▸ **JOB**
Select, from the material below, each line with "objects" in it.

<<<<

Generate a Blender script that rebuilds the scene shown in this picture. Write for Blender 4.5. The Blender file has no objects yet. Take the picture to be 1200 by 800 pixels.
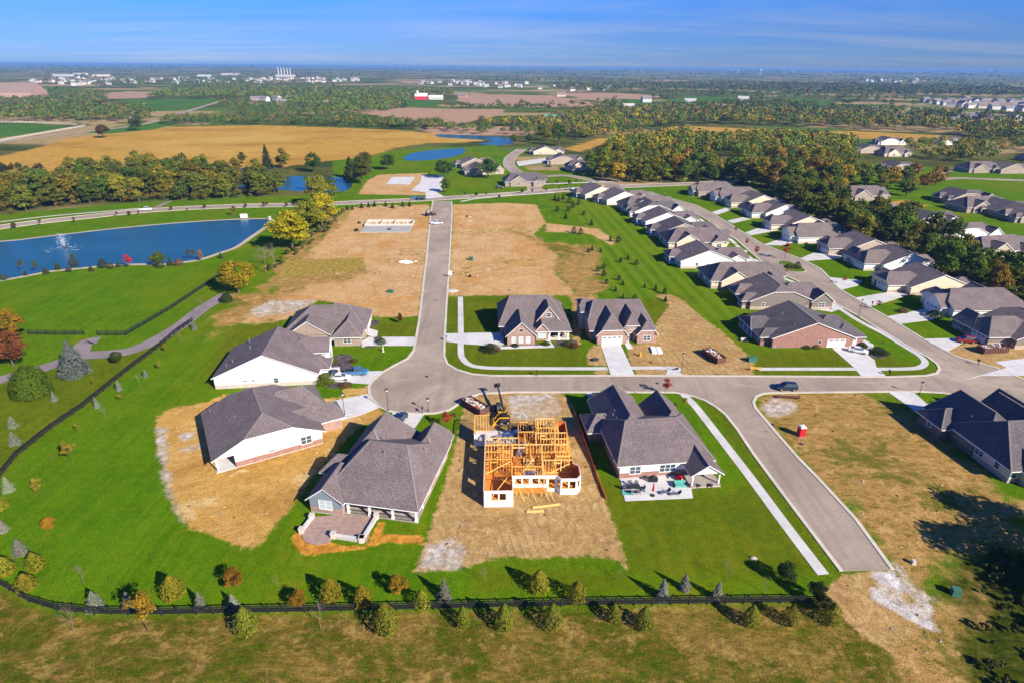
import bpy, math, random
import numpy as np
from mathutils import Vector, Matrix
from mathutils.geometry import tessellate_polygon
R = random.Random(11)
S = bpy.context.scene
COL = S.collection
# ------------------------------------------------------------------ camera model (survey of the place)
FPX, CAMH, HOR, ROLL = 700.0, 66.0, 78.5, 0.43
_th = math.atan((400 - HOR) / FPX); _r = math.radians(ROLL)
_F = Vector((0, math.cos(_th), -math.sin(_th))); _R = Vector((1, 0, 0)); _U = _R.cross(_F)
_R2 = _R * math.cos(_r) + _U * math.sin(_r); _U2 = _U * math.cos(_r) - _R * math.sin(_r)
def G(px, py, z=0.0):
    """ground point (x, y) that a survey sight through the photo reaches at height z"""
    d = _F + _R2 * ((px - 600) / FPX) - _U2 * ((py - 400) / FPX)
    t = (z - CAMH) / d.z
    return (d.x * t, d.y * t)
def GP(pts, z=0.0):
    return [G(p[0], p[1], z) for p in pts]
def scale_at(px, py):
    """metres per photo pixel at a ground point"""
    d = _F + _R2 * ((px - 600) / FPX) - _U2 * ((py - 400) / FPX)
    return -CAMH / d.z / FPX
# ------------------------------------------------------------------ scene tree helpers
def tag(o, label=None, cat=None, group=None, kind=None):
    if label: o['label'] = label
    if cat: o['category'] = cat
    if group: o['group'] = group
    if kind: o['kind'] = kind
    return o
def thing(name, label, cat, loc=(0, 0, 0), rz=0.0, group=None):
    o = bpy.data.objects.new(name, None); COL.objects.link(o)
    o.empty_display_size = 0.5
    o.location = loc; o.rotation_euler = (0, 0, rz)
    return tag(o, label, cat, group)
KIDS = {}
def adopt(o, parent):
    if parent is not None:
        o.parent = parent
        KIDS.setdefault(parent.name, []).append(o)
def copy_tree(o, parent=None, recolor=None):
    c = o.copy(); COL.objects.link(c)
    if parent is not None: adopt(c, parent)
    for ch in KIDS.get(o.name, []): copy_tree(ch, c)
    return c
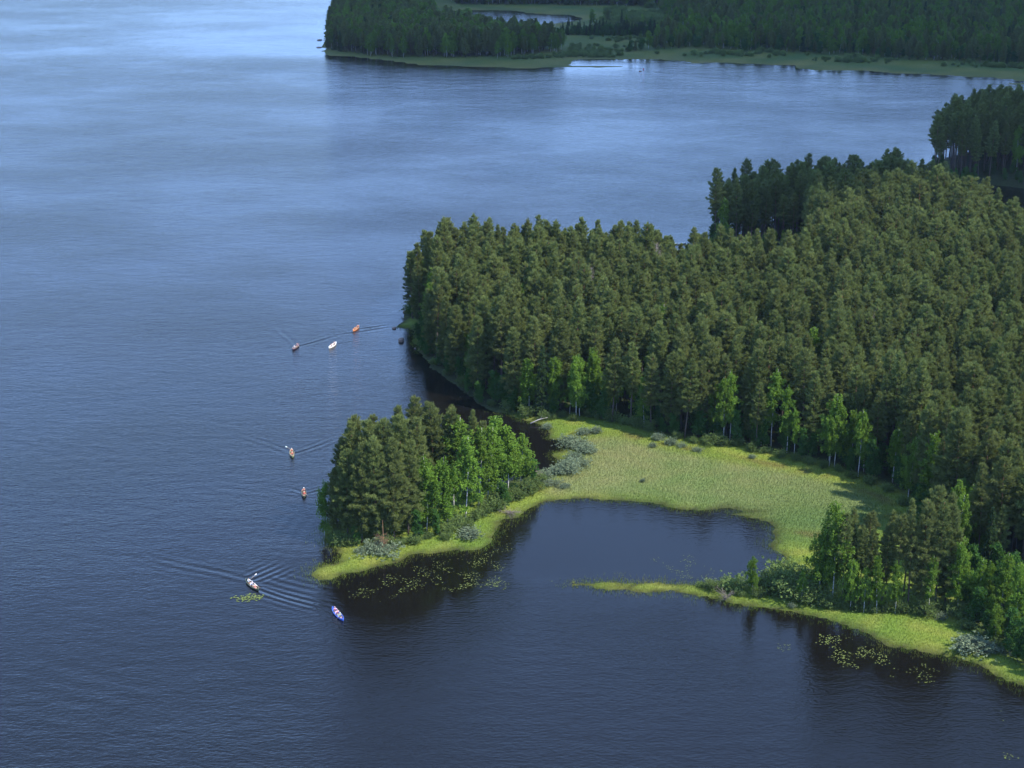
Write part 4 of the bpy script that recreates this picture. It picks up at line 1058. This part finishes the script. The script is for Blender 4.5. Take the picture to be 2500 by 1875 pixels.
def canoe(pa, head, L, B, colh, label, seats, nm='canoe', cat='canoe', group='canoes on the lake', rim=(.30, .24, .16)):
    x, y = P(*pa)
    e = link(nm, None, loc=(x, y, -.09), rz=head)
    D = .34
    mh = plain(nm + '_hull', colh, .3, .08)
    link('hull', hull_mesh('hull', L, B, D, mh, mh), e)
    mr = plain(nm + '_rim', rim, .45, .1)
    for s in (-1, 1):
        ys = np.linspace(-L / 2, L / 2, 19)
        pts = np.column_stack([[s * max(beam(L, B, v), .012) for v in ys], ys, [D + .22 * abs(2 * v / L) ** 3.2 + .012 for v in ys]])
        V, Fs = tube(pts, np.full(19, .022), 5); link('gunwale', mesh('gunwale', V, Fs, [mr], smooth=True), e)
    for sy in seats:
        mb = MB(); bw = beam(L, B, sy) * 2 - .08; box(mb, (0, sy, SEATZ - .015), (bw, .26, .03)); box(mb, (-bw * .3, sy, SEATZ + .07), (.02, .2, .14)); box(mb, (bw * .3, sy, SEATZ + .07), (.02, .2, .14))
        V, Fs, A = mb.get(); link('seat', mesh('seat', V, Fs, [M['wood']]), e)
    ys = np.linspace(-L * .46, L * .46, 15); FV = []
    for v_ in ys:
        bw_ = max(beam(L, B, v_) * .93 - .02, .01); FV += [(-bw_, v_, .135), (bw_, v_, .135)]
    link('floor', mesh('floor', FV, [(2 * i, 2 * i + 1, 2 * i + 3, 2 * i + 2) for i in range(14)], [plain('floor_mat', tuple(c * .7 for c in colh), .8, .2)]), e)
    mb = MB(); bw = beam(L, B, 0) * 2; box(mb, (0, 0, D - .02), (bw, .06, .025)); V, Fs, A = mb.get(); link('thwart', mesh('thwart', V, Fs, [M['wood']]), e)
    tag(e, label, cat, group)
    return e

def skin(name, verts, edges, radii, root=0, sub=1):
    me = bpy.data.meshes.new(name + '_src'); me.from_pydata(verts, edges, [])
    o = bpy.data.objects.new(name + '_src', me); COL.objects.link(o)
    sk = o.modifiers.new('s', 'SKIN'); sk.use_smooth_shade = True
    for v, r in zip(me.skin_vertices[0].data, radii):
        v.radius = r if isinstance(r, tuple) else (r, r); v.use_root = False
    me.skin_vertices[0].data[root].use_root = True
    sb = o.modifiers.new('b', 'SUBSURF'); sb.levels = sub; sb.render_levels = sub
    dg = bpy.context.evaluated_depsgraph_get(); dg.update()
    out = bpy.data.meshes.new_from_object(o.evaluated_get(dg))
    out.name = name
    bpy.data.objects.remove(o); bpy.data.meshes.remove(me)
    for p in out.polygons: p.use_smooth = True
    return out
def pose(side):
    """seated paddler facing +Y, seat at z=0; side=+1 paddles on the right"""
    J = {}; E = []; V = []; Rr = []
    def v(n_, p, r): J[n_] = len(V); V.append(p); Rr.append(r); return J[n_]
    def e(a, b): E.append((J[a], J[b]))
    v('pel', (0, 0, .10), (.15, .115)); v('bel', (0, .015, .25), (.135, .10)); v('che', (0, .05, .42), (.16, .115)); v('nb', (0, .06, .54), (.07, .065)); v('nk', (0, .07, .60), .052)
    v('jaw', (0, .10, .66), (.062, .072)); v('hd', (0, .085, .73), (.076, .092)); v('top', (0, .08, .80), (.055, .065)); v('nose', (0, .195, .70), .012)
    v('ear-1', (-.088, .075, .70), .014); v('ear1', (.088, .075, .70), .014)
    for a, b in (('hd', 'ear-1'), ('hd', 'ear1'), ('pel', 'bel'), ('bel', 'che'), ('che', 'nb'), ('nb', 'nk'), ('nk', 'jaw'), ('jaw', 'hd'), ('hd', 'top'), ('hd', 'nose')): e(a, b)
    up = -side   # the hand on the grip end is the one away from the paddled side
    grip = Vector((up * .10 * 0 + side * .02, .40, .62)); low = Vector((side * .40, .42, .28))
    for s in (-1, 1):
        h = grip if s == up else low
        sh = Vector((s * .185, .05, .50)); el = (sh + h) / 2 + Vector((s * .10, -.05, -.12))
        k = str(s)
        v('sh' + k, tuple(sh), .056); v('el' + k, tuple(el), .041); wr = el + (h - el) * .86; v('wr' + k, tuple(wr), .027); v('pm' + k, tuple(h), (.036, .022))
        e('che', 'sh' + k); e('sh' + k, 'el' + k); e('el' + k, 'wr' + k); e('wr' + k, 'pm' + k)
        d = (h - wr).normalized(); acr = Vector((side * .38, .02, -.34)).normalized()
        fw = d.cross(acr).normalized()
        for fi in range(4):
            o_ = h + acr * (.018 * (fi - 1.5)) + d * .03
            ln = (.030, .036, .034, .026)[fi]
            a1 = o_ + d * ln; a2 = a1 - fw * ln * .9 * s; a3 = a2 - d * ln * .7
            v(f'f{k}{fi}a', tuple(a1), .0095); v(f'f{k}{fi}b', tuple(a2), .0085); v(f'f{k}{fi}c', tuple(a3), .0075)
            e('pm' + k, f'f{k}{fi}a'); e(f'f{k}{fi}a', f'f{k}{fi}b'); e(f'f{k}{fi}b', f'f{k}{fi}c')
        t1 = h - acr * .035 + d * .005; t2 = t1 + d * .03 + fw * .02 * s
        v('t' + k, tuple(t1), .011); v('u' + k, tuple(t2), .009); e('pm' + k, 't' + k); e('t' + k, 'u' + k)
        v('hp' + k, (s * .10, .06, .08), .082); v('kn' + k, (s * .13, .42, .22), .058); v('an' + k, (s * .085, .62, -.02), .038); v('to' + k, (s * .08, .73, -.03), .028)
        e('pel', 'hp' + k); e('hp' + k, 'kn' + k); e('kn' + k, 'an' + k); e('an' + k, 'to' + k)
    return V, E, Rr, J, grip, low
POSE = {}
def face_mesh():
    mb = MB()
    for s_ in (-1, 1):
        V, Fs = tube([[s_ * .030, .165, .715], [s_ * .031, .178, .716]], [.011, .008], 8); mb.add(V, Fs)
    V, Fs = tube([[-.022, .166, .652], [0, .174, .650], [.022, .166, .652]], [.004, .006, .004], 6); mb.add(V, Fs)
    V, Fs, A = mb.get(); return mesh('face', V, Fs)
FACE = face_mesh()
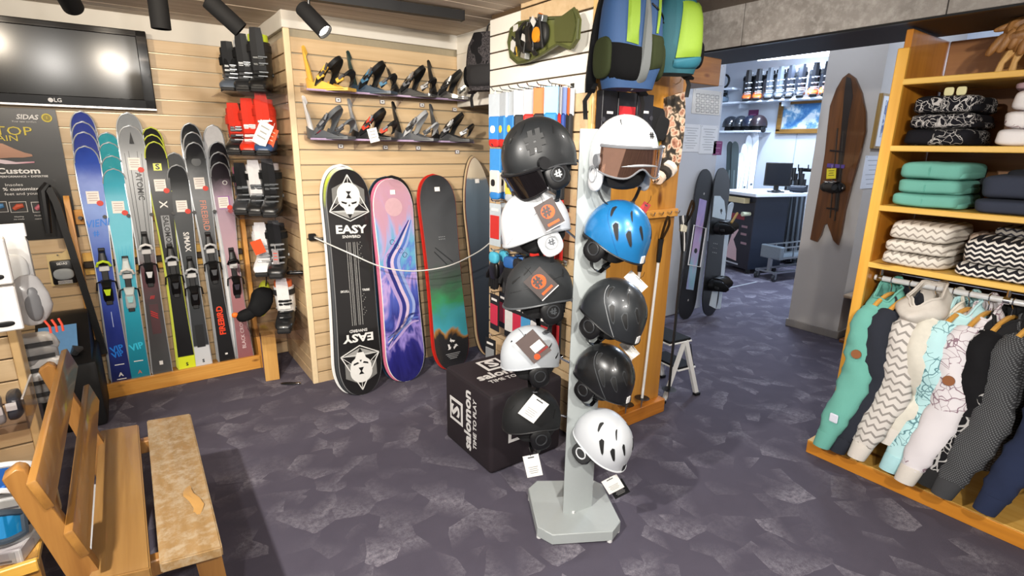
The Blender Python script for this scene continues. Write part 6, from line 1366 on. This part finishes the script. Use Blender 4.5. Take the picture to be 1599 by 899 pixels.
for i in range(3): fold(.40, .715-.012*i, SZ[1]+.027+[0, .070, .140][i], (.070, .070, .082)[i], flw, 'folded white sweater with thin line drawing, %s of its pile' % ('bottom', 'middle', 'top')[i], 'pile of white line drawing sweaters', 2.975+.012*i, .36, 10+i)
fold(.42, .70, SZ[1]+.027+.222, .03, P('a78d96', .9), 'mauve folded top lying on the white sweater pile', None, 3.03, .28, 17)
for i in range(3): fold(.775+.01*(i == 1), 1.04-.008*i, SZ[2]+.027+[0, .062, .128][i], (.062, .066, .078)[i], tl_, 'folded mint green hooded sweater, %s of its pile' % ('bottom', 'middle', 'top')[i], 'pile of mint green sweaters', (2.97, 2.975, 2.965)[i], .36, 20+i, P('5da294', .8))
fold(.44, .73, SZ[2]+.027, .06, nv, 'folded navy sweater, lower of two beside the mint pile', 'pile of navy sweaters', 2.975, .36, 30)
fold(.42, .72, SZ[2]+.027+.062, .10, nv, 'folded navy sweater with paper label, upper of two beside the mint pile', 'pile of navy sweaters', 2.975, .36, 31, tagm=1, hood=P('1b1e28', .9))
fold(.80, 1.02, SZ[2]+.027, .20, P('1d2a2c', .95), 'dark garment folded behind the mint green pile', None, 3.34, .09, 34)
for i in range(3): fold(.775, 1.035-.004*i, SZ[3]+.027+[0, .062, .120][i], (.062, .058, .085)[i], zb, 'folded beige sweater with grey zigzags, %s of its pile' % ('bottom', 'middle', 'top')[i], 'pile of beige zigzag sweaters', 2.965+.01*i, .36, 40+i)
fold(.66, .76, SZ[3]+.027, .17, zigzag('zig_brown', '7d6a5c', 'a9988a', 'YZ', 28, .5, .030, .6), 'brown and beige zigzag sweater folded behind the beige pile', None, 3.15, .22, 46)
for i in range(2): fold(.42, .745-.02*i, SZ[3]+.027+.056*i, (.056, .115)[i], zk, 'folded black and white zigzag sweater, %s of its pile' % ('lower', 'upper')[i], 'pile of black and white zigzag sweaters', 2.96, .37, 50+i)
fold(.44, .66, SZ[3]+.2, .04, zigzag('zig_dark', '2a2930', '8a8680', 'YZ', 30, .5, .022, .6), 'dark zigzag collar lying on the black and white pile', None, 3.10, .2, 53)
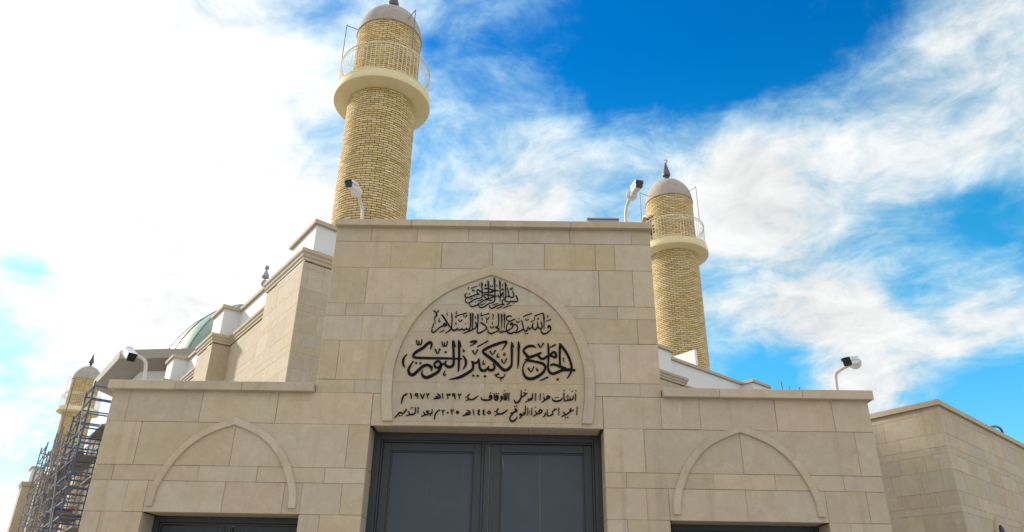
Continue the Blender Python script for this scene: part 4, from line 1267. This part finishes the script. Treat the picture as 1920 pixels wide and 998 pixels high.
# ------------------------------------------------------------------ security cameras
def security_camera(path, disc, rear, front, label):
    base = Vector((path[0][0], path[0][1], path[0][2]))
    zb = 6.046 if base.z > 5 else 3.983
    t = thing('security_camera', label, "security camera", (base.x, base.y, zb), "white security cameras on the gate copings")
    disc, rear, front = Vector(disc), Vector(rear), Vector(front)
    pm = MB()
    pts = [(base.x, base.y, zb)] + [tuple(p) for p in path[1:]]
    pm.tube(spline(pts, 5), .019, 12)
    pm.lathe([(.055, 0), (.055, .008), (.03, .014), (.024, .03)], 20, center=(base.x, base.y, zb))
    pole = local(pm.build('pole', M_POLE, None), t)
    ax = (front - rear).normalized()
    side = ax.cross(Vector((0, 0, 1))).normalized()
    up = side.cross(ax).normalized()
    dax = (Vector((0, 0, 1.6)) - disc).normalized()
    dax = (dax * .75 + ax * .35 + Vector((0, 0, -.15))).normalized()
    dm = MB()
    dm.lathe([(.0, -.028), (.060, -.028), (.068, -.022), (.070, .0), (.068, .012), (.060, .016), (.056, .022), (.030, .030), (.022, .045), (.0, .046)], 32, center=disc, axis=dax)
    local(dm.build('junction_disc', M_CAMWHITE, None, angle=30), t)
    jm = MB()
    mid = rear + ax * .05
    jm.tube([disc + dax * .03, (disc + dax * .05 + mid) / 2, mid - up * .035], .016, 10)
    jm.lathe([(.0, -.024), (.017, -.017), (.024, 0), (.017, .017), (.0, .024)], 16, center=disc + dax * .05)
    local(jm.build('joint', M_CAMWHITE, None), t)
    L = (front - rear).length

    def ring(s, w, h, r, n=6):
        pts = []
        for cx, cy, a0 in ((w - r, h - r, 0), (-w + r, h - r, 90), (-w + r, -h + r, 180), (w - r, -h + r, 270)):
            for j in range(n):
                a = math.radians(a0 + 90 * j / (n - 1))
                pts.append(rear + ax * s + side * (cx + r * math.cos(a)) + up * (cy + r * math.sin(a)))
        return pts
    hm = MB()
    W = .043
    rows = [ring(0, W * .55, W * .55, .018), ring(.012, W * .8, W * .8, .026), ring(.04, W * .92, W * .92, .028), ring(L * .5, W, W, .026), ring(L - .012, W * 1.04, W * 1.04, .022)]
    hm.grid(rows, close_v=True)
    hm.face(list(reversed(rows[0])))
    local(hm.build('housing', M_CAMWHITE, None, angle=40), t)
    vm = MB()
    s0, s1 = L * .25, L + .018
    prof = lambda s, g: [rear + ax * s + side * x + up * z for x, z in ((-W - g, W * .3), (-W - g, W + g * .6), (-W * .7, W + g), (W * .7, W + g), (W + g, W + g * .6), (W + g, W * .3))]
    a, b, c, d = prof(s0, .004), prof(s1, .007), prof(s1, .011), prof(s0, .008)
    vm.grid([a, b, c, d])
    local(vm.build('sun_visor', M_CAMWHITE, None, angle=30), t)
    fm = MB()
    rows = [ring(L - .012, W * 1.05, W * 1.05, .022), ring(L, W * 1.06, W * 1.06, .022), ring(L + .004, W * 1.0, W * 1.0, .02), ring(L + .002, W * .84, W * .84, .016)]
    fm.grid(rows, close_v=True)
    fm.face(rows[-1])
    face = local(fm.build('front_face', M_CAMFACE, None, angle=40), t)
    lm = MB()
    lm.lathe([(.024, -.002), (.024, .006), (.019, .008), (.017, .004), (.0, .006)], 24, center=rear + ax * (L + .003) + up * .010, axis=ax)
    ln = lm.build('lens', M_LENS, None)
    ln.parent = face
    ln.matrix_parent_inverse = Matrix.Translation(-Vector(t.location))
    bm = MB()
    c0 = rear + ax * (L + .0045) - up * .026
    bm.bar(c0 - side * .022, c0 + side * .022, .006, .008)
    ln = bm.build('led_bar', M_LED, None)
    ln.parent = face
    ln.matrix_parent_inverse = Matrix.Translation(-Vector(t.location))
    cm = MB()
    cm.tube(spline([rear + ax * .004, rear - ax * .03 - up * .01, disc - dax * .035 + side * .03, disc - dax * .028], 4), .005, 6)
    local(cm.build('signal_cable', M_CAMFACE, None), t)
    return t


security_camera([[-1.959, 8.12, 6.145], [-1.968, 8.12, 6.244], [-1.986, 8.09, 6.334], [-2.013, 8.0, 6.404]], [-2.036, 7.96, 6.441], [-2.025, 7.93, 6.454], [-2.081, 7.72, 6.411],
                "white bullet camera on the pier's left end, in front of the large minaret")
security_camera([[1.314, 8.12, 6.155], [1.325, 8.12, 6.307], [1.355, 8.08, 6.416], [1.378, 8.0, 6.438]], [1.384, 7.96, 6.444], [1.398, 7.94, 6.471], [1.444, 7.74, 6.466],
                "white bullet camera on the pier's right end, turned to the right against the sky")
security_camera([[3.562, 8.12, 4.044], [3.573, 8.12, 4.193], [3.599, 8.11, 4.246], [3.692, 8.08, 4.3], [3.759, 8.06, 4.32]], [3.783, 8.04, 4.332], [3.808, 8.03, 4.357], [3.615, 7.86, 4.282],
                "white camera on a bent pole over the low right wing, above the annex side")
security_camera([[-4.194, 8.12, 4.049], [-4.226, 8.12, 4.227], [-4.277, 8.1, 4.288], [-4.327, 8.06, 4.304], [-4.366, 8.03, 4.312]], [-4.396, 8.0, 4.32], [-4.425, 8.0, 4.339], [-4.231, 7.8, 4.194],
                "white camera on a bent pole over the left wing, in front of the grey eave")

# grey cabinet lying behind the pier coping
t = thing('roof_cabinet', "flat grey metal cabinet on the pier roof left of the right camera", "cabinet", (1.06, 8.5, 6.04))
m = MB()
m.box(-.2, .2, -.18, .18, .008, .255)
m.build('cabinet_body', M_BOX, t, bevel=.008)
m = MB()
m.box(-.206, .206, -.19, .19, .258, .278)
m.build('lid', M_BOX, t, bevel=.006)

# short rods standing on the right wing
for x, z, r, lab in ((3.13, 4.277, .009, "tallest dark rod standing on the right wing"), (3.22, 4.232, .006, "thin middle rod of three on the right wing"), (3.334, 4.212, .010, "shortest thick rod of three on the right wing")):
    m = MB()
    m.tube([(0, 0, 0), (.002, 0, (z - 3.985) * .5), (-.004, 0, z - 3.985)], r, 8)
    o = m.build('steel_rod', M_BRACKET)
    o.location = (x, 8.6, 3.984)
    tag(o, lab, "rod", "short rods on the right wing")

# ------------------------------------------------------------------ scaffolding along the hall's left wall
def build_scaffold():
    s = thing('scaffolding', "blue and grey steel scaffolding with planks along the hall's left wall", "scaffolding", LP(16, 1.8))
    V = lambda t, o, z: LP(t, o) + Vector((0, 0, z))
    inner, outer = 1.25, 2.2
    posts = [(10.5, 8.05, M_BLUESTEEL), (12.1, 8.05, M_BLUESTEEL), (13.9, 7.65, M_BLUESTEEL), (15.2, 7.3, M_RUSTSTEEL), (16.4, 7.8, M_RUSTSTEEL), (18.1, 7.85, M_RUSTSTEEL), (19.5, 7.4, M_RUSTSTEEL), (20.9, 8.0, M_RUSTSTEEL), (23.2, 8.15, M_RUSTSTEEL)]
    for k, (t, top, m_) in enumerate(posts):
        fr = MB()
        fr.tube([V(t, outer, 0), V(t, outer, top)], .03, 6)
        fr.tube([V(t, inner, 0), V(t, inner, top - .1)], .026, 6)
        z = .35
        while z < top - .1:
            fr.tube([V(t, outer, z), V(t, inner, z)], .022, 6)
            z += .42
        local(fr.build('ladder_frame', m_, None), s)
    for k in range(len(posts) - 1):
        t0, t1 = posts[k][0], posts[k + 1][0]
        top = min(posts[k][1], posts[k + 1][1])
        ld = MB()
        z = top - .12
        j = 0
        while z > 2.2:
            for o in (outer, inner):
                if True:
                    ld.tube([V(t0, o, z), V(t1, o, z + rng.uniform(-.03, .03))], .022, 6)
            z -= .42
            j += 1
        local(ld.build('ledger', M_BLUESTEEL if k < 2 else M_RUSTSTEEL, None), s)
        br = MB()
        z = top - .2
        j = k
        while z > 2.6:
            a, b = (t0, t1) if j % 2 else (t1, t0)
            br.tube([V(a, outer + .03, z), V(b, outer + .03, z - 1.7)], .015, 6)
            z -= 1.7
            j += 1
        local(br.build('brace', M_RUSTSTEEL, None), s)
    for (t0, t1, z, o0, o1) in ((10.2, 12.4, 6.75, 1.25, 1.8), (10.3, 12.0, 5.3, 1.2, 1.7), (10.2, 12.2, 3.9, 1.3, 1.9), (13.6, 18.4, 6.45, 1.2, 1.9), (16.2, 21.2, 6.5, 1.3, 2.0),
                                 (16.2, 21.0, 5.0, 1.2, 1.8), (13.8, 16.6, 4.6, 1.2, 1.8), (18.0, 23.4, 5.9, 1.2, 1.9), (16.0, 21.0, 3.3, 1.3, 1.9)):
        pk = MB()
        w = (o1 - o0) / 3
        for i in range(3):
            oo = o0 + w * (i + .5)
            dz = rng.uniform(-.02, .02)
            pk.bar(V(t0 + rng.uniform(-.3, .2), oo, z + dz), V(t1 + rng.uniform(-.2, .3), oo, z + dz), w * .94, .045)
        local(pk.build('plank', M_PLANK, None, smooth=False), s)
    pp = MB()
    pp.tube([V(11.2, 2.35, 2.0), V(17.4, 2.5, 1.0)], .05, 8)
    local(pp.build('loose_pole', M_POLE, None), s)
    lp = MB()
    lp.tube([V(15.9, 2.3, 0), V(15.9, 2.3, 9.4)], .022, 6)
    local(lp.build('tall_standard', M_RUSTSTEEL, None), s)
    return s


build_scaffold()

>>>>

▸ **SOLUTION TO THIS TASK**
Generate a Blender script that rebuilds the scene shown in this picture. Write for Blender 4.5. The Blender file has no objects yet. Take the picture to be 1200 by 800 pixels.
    o = bpy.data.objects.new(name, None); COL.objects.link(o)
    c = o.copy(); COL.objects.link(c)
    o = bpy.data.objects.new(name + '_src', me); COL.objects.link(o)
    bpy.data.objects.remove(o); bpy.data.meshes.remove(me)